Le vendredi 10 mai, le cargo saoudien Bahri Yanbu devait charger des armes françaises à destination de l’Arabie saoudite au port du Havre. Il a finalement quitté la rade du port du Havre sans y avoir accosté et surtout sans son chargement. Une bonne nouvelle !
La mobilisation autour du chargement prévu au Havre a été conséquente dès sa confirmation par la ministre des Armées le 8 mai. Une confirmation, sans plus de précisions sur la nature des armes, alors même que la veille, le 7 mai, le média d’investigation Disclose révélait que, selon ses sources, huit canons Caesar devaient être embarqués. De plus, la compagnie Bahri est le transporteur exclusif des armes achetées par le ministère de la Défense saoudien depuis 2014.

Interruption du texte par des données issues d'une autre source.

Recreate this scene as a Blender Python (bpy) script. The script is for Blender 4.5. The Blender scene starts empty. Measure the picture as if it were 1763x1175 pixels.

Sur ces fondements, deux ONG dont l’ACAT France ont déposé des requêtes en référé devant le Tribunal administratif de Paris, pour tenter d’empêcher le chargement du navire en France. Ces requêtes sont restées sans réponse ou ont été rejetées. Pourtant grâce à la mobilisation des ONG, de quelques élus et à la pression médiatique le cargo n’a pas accosté.
Une mobilisation européenne
Chargé d’armes qui risquent d’être utilisées dans la guerre au Yémen, le Bahri Yanbu passe d’un port européen à l’autre. Après avoir fait le plein de munitions belges à Anvers, il s’est arrêté, ou a tenté de s’arrêter, dans des ports au Royaume-Uni, en France et maintenant en Espagne. Il doit accoster dans le port italien de Gênes le 18 mai.
En Espagne, le Bahri Yanbu, a fait escale au port de Santander où il a chargé deux containers d’armes. La section espagnole d’Amnesty International s’est mobilisée aux côtés des branches espagnoles des ONG Greenpeace, Oxfam, FundiPau dans le cadre de la campagne « Armas bajo control ». Avant même que le navire ne mouille à quai, le 11 mai, Amnesty International Espagne interpellait le ministère des Affaires étrangères espagnol pour que les autorités refusent le transit du navire sur la base des articles 6.3 et 9 du Traité sur le commerce des armes. Une ONG espagnole, Pasaje Seguro, a déposé un recours pour empêcher le navire d’entrer dans le port mais sans effet. Après coup, le ministère des Affaires étrangères a indiqué que le chargement concernait du matériel non létal à destination des Emirats arabes unis et de l’Arabie saoudite, sans en apporter la preuve. La section espagnole de notre mouvement est toujours en train de demander plus de transparence sur ce chargement qui continue à aviver nos préoccupations. (...)
Prochaine escale : l’Italie
Le navire fait mainteant route vers le port de Gènes en Italie où la société civile se mobilise déjà afin que le navire ne charge aucune arme italienne et que le gouvernement s’oppose à son transit.
Aucun État membre de l’UE ne devrait prendre la décision criminelle d’autoriser le transfert ou le transit d’armes à destination d’un conflit où celles-ci risquent clairement d’être utilisées dans des crimes de guerre et d’autres graves violations du droit international.
Le voyage du Bahri Yanbu vient rappeller que les États préfèrent laisser le commerce lucratif des armes se poursuivre derrière un voile de mystère. Cependant, ce voile n’est pas impénétrable. Plus que jamais, nous continuons de surveiller de près l’évolution de la situation.